*Task description:*
Copy out every line exactly, passing over the pictures.

*Recorded information:*
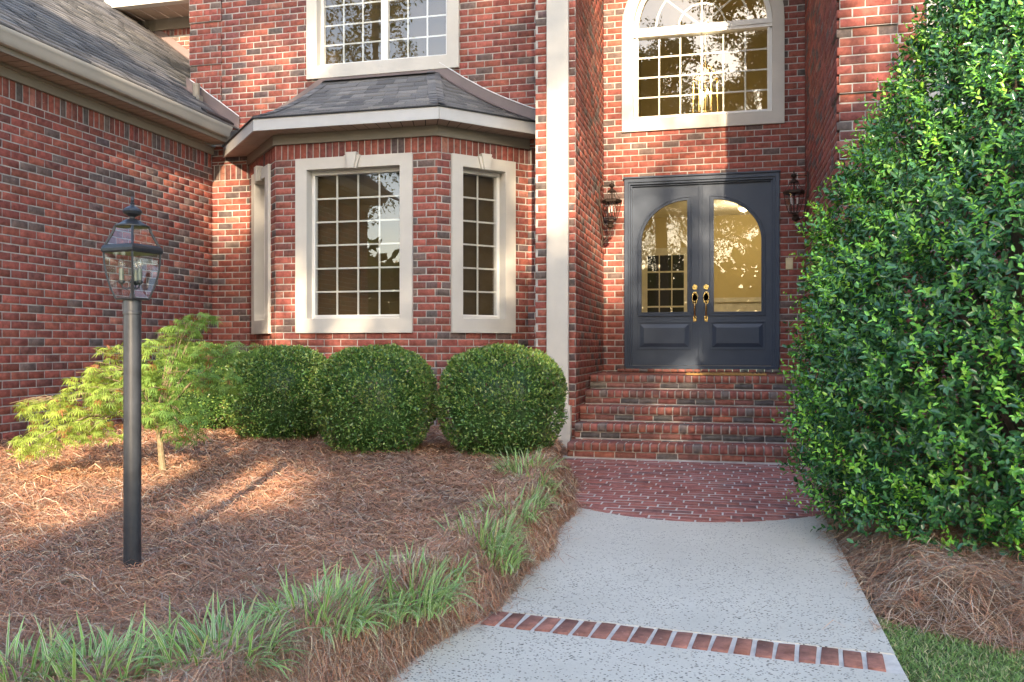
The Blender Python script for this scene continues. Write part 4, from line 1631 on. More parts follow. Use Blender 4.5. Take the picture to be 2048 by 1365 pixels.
# ------------------------------------------------------------------ wall lanterns
def wall_lantern():
    root = empty('wall_lantern', (0, 0, 0), None, 'wall lamp', 'bronze lanterns either side of the front doors')
    cx = 0.165
    mb = MB()
    mb.box(0.0, 0.012, -0.035, 0.035, -0.06, 0.24)
    mb.tube([(0.008, 0, 0.19), (0.05, 0, 0.205), (cx, 0, 0.205)], 0.006, 6)
    mb.tube([(0.008, 0, 0.03), (0.03, 0, -0.15), (0.06, 0, -0.30), (cx - 0.06, 0, -0.33), (cx - 0.01, 0, -0.30), (cx, 0, -0.262)], 0.008, 6)
    mb.tube([(0.01, 0, -0.20), (0.035, 0, -0.36), (0.05, 0, -0.46), (0.03, 0, -0.55)], [0.009, 0.008, 0.007, 0.003], 6)
    mb.tube([(cx - 0.03, 0, -0.33), (cx - 0.02, 0, -0.42), (0.06, 0, -0.52), (0.035, 0, -0.56)], [0.006, 0.006, 0.005, 0.003], 6)
    mb.lathe([(0.012, -0.35), (0.045, -0.33), (0.05, -0.31), (0.03, -0.29), (0.045, -0.275), (0.012, -0.262)], (cx - 0.02, 0, 0), 12)
    mb.tube([(0.02, 0, 0.24), (0.05, 0, 0.285), (0.09, 0, 0.30)], 0.004, 5)
    mb.build('bracket', M['bronze'], root, smooth=True)
    mb = MB()
    mb.lathe([(0.008, 0.115), (0.062, 0.118), (0.05, 0.135), (0.022, 0.16), (0.012, 0.175), (0.034, 0.188), (0.040, 0.205), (0.030, 0.222), (0.010, 0.235), (0.007, 0.262), (0.001, 0.272)], (cx, 0, 0), 16)
    mb.lathe([(0.108, 0.022), (0.118, 0.022), (0.128, 0.008), (0.127, -0.012), (0.112, -0.022), (0.104, -0.022), (0.104, 0.022)], (cx, 0, 0), 6)
    mb.lathe([(0.04, -0.255), (0.058, -0.252), (0.058, -0.242), (0.04, -0.24)], (cx, 0, 0), 6)
    mb.build('cap', M['bronze'], root)
    rb = MB()
    gl = MB()
    prf = [(0.112, -0.02), (0.106, -0.08), (0.094, -0.14), (0.076, -0.20), (0.056, -0.245)]
    for k in range(6):
        a = k * math.pi / 3
        a2 = a + math.pi / 3
        rb.tube([(cx + r * math.cos(a), r * math.sin(a), z) for r, z in prf], 0.0045, 5)
        rb.tube([(cx + r * math.cos(a), r * math.sin(a), z) for r, z in [(0.104, 0.02), (0.085, 0.055), (0.062, 0.085), (0.054, 0.118)]], 0.0035, 5)
        for i in range(4):
            (r0, z0), (r1, z1) = prf[i], prf[i + 1]
            gl.quad((cx + r0 * math.cos(a), r0 * math.sin(a), z0), (cx + r0 * math.cos(a2), r0 * math.sin(a2), z0), (cx + r1 * math.cos(a2), r1 * math.sin(a2), z1), (cx + r1 * math.cos(a), r1 * math.sin(a), z1))
    rb.build('rib', M['bronze'], root)
    gl.build('glass', M['lampglass'], root)
    st = MB()
    st.tube([(cx, 0, -0.24), (cx, 0, 0.12)], 0.009, 8)
    for a in (0.6, 2.7, 4.8):
        c_, s_ = math.cos(a) * 0.042, math.sin(a) * 0.042
        st.tube([(cx, 0, -0.19), (cx + c_ * 0.7, s_ * 0.7, -0.20), (cx + c_, s_, -0.17), (cx + c_, s_, -0.14)], 0.0045, 5)
        cd = MB()
        cd.lathe([(0.0105, -0.14), (0.0105, -0.065)], (cx + c_, s_, 0), 8)
        cd.build('candle', M['candle'], root)
        bl = MB()
        bl.lathe([(0.007, -0.065), (0.012, -0.045), (0.008, -0.02), (0.001, -0.002)], (cx + c_, s_, 0), 8)
        bl.build('bulb', M['bulb'], root, smooth=True)
    st.build('stem', M['bronze'], root)
    return root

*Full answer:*
The Blender Python script for this scene continues. Write part 4, from line 1631 on. More parts follow. Use Blender 4.5. Take the picture to be 2048 by 1365 pixels.
# ------------------------------------------------------------------ wall lanterns
def wall_lantern():
    root = empty('wall_lantern', (0, 0, 0), None, 'wall lamp', 'bronze lanterns either side of the front doors')
    cx = 0.165
    mb = MB()
    mb.box(0.0, 0.012, -0.035, 0.035, -0.06, 0.24)
    mb.tube([(0.008, 0, 0.19), (0.05, 0, 0.205), (cx, 0, 0.205)], 0.006, 6)
    mb.tube([(0.008, 0, 0.03), (0.03, 0, -0.15), (0.06, 0, -0.30), (cx - 0.06, 0, -0.33), (cx - 0.01, 0, -0.30), (cx, 0, -0.262)], 0.008, 6)
    mb.tube([(0.01, 0, -0.20), (0.035, 0, -0.36), (0.05, 0, -0.46), (0.03, 0, -0.55)], [0.009, 0.008, 0.007, 0.003], 6)
    mb.tube([(cx - 0.03, 0, -0.33), (cx - 0.02, 0, -0.42), (0.06, 0, -0.52), (0.035, 0, -0.56)], [0.006, 0.006, 0.005, 0.003], 6)
    mb.lathe([(0.012, -0.35), (0.045, -0.33), (0.05, -0.31), (0.03, -0.29), (0.045, -0.275), (0.012, -0.262)], (cx - 0.02, 0, 0), 12)
    mb.tube([(0.02, 0, 0.24), (0.05, 0, 0.285), (0.09, 0, 0.30)], 0.004, 5)
    mb.build('bracket', M['bronze'], root, smooth=True)
    mb = MB()
    mb.lathe([(0.008, 0.115), (0.062, 0.118), (0.05, 0.135), (0.022, 0.16), (0.012, 0.175), (0.034, 0.188), (0.040, 0.205), (0.030, 0.222), (0.010, 0.235), (0.007, 0.262), (0.001, 0.272)], (cx, 0, 0), 16)
    mb.lathe([(0.108, 0.022), (0.118, 0.022), (0.128, 0.008), (0.127, -0.012), (0.112, -0.022), (0.104, -0.022), (0.104, 0.022)], (cx, 0, 0), 6)
    mb.lathe([(0.04, -0.255), (0.058, -0.252), (0.058, -0.242), (0.04, -0.24)], (cx, 0, 0), 6)
    mb.build('cap', M['bronze'], root)
    rb = MB()
    gl = MB()
    prf = [(0.112, -0.02), (0.106, -0.08), (0.094, -0.14), (0.076, -0.20), (0.056, -0.245)]
    for k in range(6):
        a = k * math.pi / 3
        a2 = a + math.pi / 3
        rb.tube([(cx + r * math.cos(a), r * math.sin(a), z) for r, z in prf], 0.0045, 5)
        rb.tube([(cx + r * math.cos(a), r * math.sin(a), z) for r, z in [(0.104, 0.02), (0.085, 0.055), (0.062, 0.085), (0.054, 0.118)]], 0.0035, 5)
        for i in range(4):
            (r0, z0), (r1, z1) = prf[i], prf[i + 1]
            gl.quad((cx + r0 * math.cos(a), r0 * math.sin(a), z0), (cx + r0 * math.cos(a2), r0 * math.sin(a2), z0), (cx + r1 * math.cos(a2), r1 * math.sin(a2), z1), (cx + r1 * math.cos(a), r1 * math.sin(a), z1))
    rb.build('rib', M['bronze'], root)
    gl.build('glass', M['lampglass'], root)
    st = MB()
    st.tube([(cx, 0, -0.24), (cx, 0, 0.12)], 0.009, 8)
    for a in (0.6, 2.7, 4.8):
        c_, s_ = math.cos(a) * 0.042, math.sin(a) * 0.042
        st.tube([(cx, 0, -0.19), (cx + c_ * 0.7, s_ * 0.7, -0.20), (cx + c_, s_, -0.17), (cx + c_, s_, -0.14)], 0.0045, 5)
        cd = MB()
        cd.lathe([(0.0105, -0.14), (0.0105, -0.065)], (cx + c_, s_, 0), 8)
        cd.build('candle', M['candle'], root)
        bl = MB()
        bl.lathe([(0.007, -0.065), (0.012, -0.045), (0.008, -0.02), (0.001, -0.002)], (cx + c_, s_, 0), 8)
        bl.build('bulb', M['bulb'], root, smooth=True)
    st.build('stem', M['bronze'], root)
    return root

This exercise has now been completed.